When Sherman’s soldiers took over the Bowles’ home his men set fire to the home, but Sherman quickly had the fires extinguished and began to use the home as their headquarters. Dr. Bowles was with the Confederates in the area at the time and he had sent his body servant, Frank, to get his daughter and young niece away from the plantation. They were able to do so and were sent to family in Aberdeen. The only way they had to travel was by an old lame horse that the Yankees had not confiscated. This left his wife and smaller children in the hands of Sherman and his men.

Sherman allowed Mrs. Bowles to take bedding and clothing from an upstairs room to a large room on the first floor. She was also able to take with her and the children a small amount of corn meal and bacon that had not been taken by the Union troops. Sherman told her to barricade herself and the children in the large room, because he would not be responsible for what would happen if they left the room.

She was in great fear not only of personal danger but also of hunger for her children if she must stay shut in more than one or two days. Late that night she heard a scratching noise under the floor near the hearth and then the creaking of one of the wide oaken floor planks as someone pushed it up from below. It was a short end of a plank put in when a coal of fire had burned a hole in the floor a few years before. She wondered if any soldier had noticed it.

As the plank at last gave way and in the flickering firelight a hand reached through — it was a black hand.
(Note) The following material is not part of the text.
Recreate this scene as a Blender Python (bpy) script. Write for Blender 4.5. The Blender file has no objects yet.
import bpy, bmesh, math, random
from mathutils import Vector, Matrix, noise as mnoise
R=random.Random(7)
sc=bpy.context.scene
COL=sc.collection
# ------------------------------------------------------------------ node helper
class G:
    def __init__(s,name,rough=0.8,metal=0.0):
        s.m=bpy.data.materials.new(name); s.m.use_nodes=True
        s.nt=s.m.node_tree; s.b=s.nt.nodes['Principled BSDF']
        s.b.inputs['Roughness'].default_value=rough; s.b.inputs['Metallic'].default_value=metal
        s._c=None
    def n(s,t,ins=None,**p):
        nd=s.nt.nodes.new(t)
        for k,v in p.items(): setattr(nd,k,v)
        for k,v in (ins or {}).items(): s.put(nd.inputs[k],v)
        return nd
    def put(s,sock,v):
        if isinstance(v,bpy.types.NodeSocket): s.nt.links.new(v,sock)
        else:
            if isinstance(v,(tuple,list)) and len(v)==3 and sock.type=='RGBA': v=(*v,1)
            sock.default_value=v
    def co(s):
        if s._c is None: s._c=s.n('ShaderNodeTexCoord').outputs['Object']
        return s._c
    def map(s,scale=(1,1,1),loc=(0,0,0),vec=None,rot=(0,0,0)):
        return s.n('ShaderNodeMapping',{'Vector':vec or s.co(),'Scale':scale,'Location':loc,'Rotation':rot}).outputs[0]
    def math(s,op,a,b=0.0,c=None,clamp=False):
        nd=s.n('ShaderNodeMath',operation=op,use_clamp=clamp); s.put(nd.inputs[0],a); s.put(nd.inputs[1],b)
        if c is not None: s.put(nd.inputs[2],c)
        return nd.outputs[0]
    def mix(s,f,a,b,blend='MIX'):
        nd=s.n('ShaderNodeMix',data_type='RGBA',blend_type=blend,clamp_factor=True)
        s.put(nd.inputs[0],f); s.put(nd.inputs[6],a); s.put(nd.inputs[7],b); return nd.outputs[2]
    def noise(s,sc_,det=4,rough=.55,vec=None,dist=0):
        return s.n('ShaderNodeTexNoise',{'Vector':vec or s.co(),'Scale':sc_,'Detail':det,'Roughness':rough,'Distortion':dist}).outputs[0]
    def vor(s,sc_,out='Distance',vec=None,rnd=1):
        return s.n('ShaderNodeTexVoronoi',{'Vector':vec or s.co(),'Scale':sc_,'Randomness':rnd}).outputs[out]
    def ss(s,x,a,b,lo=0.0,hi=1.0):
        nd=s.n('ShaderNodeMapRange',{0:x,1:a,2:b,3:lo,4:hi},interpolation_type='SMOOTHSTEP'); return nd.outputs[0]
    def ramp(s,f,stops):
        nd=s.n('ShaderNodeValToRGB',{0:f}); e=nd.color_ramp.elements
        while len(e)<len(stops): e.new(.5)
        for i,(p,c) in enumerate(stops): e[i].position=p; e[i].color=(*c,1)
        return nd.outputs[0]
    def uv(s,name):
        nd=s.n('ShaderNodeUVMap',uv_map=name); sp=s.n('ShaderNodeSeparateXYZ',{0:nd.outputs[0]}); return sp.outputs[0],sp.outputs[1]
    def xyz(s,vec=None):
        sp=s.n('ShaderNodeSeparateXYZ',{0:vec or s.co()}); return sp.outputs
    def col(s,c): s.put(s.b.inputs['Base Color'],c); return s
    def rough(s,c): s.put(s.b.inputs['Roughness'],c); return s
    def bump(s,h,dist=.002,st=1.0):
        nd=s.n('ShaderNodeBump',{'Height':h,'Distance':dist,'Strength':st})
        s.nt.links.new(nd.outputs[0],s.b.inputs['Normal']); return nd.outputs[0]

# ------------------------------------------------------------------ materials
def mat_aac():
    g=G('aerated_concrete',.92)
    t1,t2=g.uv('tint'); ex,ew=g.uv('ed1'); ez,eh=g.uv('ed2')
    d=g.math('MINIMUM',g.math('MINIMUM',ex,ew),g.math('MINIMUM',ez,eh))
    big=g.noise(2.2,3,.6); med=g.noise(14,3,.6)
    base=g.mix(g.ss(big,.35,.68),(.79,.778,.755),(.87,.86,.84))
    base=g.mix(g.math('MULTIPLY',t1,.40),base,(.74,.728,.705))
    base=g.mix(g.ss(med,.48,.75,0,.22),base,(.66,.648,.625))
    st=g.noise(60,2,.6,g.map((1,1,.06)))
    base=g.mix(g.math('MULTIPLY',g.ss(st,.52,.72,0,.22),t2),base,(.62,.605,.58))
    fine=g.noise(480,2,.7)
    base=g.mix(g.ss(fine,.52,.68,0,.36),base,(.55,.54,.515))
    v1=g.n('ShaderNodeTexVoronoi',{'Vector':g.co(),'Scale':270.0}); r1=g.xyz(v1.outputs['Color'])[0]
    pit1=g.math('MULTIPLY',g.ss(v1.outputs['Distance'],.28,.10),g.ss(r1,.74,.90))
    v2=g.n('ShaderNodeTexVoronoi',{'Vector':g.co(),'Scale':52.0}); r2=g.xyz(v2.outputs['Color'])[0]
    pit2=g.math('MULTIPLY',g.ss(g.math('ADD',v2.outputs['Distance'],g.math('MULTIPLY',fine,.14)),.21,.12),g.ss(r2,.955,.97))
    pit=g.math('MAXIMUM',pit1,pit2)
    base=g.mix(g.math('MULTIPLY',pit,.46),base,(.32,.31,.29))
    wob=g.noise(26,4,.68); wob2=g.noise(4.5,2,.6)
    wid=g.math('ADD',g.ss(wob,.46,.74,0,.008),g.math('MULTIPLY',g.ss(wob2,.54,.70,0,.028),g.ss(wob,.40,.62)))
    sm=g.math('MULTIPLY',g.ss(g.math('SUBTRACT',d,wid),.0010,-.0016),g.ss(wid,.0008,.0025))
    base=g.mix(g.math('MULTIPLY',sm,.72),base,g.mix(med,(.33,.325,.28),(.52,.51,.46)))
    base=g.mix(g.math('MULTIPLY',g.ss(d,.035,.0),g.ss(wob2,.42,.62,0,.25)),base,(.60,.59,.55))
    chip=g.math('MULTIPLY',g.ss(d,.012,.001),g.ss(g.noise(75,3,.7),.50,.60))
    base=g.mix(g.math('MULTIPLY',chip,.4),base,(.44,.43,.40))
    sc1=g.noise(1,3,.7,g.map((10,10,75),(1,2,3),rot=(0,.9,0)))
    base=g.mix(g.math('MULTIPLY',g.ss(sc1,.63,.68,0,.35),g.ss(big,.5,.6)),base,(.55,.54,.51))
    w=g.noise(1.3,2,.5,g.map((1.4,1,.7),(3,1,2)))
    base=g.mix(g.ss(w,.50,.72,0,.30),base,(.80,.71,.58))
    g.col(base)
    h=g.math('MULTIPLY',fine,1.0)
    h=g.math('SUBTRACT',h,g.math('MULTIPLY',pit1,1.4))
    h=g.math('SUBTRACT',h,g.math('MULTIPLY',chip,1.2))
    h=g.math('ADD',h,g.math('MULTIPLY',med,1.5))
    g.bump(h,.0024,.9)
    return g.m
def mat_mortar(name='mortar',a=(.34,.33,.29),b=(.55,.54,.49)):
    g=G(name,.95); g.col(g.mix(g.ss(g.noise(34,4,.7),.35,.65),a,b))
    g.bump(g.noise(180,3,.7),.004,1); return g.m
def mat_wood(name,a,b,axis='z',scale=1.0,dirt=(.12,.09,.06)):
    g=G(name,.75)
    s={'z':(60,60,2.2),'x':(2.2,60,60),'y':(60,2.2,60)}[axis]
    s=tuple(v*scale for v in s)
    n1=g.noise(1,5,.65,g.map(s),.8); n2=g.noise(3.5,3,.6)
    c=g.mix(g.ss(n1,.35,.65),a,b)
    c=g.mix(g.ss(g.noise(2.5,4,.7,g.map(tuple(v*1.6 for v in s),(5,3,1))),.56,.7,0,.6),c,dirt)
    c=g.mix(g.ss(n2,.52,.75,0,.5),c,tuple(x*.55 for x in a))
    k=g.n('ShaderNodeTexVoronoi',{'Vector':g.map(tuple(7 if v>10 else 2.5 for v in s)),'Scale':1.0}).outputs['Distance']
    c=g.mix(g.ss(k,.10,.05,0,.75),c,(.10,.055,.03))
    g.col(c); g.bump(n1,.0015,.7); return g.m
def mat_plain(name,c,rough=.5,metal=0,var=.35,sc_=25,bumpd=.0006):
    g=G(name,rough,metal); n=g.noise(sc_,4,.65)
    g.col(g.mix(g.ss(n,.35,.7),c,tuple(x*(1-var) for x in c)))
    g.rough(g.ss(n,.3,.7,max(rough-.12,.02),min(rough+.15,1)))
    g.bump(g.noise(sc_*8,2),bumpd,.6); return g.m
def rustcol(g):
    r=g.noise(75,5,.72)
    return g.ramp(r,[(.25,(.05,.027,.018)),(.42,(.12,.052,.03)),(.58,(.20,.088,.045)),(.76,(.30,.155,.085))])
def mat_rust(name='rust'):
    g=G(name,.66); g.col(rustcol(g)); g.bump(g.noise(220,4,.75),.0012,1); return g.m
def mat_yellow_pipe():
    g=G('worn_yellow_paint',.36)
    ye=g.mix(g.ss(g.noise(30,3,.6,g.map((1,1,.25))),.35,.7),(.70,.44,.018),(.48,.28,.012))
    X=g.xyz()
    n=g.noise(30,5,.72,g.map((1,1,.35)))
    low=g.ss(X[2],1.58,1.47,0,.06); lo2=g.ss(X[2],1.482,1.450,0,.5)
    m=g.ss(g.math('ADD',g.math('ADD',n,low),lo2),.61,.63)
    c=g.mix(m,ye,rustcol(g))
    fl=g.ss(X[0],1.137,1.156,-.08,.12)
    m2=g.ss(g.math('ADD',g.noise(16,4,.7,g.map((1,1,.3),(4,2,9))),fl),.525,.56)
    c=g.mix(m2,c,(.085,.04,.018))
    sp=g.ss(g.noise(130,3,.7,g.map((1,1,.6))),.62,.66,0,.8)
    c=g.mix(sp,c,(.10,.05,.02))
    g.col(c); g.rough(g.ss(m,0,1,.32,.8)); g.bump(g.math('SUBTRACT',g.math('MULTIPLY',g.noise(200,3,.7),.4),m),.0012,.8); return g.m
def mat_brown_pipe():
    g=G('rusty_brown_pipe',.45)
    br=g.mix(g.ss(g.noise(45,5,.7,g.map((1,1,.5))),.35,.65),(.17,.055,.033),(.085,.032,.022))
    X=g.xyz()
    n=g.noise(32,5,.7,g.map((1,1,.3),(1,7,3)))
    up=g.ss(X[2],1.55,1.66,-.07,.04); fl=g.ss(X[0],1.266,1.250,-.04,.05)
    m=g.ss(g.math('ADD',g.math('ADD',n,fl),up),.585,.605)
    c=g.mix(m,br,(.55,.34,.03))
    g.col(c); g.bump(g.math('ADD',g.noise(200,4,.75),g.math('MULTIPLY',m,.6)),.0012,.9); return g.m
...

Then the whispered voice of old Pappy Dan reached her ears. He had managed to hide a milk cow over in a swamp, he said, and there was some milk for the children. He would come back every night and bring them what food he could find.

One of the young Bowles children would in later life marry Oxford merchant and banker Ben Price. They would name their home on North Street, Ammadelle. The name was a combination of her name Delle and Price’s sister Amma Sivley. It is still called Ammadelle and all the remainder of her life she kept Pappy Dan close by. He had saved her and her family from starving during the war and she was determined to take care of old Pappy Dan for the remainder of his life.

In College Hill, the Union soldiers burned several homes. One of the homes burned because a wounded Confederate soldier had been staying there. The Yankees completely devastated the community. They burned the cotton gin and gristmill, but the College Hill Church survived the destruction. Sherman’s Chaplin led services in the church, but he did hide the songbooks for fear the soldiers would destroy them.

Two other stories made it into the minutes that are also interesting. They concern a rooster and the family silver.

A Yankee officer ordered Em Frierson to sit at her parlor piano and play all the Southern songs she knew. When she started to play some soldiers rushed in to stop her but the officer insisted she keep playing. She was terrified while playing the piano because she had hidden the family silver in the piano.

Frierson also had been able to hide two chickens and a rooster under a tub in the tall grass at the end of her garden. She had done this to keep them from becoming a Yankee’s supper. Every morning the rooster would still crow at daybreak. The Yankee soldiers would look for the rooster each morning, but they were unable to find his hiding place.